Ten days ago, on Tuesday about noon, I found myself weeping while
looking at the music list for Grey's Anatomy.

Clearly, this is not something that can be explained :-)  Any stories
I could tell you, or myself, about "why" it happened are likely to be
verbal nonsense about something that has no real explanation in
words.  It's emotional in its essence.

Despite the impossibility of explanation, the experience has had an
important effect on me. Something important has become unblocked.  A
bit of snarkiness may be the occasional result.

I no longer play go, a game I have enjoyed and suffered with for over
30 years.  It's kinda like giving up golf :-)  Or hitting myself on
the head with a hammer.  It feels so good to stop.

As another result, I see that I have been blocked regarding actually
doing something about what I have always seen as the world's headlong
rush to disaster.  The Donella Meadows post was a first attempt.

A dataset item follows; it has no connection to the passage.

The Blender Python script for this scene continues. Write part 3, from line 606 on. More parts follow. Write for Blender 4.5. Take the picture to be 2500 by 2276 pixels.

I think it would be fairly easy to reproduce the world3 model in
Python. Indeed, the various boxes in the model would be simple
subclasses of a few base classes.  Running the model would take about
20 lines of code.  There is no need for a special-purpose modeling
language.

Since the model was first developed, computers have become 10,000
times faster.  We have python, ipython, mathplotlib and other tools.
And Leo.  The essence of the situation is not so much improving the
model, but having people confront what the model is telling us.  It
might be called a visualization exercise, like the Norwegian
statistician on Ted Talks who creates pictures of the evolution of
statistics.  Something like this, illustrating the scope and of the
world3 model, would be very cool.

The present economic meltdown creates a huge new opportunity--an
opportunity to confront naive notions of stability.  People,
especially economists, do not, actually, know what they are doing.
Making the rich richer does not, actually, make society better off.
Sustainability and unlimited growth are not, actually, compatible.  In
this context, computer models may have an important part to play.